Toy Store
Off Limits Toy Store transforms a traditional gallery space into a branded toy store selling “inappropriate” toys for children such as musical instruments modelled after adult-only objects such as guns, sex toys, cigarettes, and alcohol. The store appears to cater to children’s curiosity offering them not only toys, but access to the adult world we claim to protect them from.
Marketing as an Art Form
At the core of this work is an exploration of marketing as a powerful cultural tool that extends far beyond the act of selling products. Marketing is fundamentally about storytelling, framing context, and shaping values. It creates the lens through which we interpret objects, experiences, and even ourselves. In today’s world, everyone engages in some form of marketing, from the way individuals cultivate their personal image on social media, to the polished campaigns of global corporations, to the political narratives governments construct to maintain legitimacy. By approaching marketing itself as an art form, this project demonstrates that influence operates not only through persuasion or manipulation, but also through emotional resonance, the structuring of context, and the projection of ideals.

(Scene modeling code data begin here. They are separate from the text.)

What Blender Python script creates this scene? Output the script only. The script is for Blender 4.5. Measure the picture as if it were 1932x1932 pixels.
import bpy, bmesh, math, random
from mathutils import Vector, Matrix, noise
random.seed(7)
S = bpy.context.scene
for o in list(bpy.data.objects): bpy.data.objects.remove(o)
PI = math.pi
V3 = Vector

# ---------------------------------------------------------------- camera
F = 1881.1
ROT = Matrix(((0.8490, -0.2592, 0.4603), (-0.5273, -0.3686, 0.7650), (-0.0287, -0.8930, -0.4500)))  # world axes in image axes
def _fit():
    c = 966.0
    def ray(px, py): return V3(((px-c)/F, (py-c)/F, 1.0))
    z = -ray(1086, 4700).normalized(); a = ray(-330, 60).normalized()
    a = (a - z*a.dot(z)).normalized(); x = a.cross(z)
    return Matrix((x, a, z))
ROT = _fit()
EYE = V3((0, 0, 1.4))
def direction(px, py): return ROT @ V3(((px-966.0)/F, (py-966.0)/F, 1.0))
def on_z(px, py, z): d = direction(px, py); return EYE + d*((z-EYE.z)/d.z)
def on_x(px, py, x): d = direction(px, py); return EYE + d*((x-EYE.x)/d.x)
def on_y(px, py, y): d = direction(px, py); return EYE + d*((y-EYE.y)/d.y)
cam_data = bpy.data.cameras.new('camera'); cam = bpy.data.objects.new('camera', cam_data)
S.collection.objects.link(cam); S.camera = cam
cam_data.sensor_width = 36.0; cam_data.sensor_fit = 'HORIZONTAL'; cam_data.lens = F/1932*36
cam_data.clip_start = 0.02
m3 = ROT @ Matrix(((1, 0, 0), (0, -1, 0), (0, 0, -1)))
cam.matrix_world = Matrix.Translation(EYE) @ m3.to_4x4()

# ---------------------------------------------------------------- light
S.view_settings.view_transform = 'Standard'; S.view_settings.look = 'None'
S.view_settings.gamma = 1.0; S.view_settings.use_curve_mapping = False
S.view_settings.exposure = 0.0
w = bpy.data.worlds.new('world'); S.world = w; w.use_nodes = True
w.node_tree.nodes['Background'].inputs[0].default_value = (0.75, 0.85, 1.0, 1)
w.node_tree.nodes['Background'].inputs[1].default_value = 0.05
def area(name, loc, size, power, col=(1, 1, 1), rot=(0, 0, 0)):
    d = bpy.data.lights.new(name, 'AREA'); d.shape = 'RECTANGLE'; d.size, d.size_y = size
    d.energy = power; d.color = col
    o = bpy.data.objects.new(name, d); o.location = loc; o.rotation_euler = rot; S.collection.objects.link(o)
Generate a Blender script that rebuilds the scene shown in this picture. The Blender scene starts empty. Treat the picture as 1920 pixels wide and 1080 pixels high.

When used intentionally, marketing has the potential to create new spaces for dialogue.
Values and Vision
The marketing within this project is intentionally ambiguous, moving between sincerity and satire. The fictional company positions itself as one that “finally listens to children,” presenting a set of values that emphasize radical transparency, resistance to censorship, intergenerational dialogue, and the conviction that children should be equipped to face the world as it exists—rather than the sanitized version adults prefer to show them. Within this framework, role-play functions as a form of education: a playful rehearsal space where taboos can be explored openly and critically, with guidance rather than avoidance. This becomes particularly urgent in an era where children increasingly educate themselves online, often shaped more by algorithmic feeds than by direct human conversation. By staging this tension within the safe and provocative environment of a toy store, the work encourages reflection on how we define childhood, what ideals and fears we project onto it, and how children’s imitative behaviors ultimately mirror the contradictions of the world adults have built for them.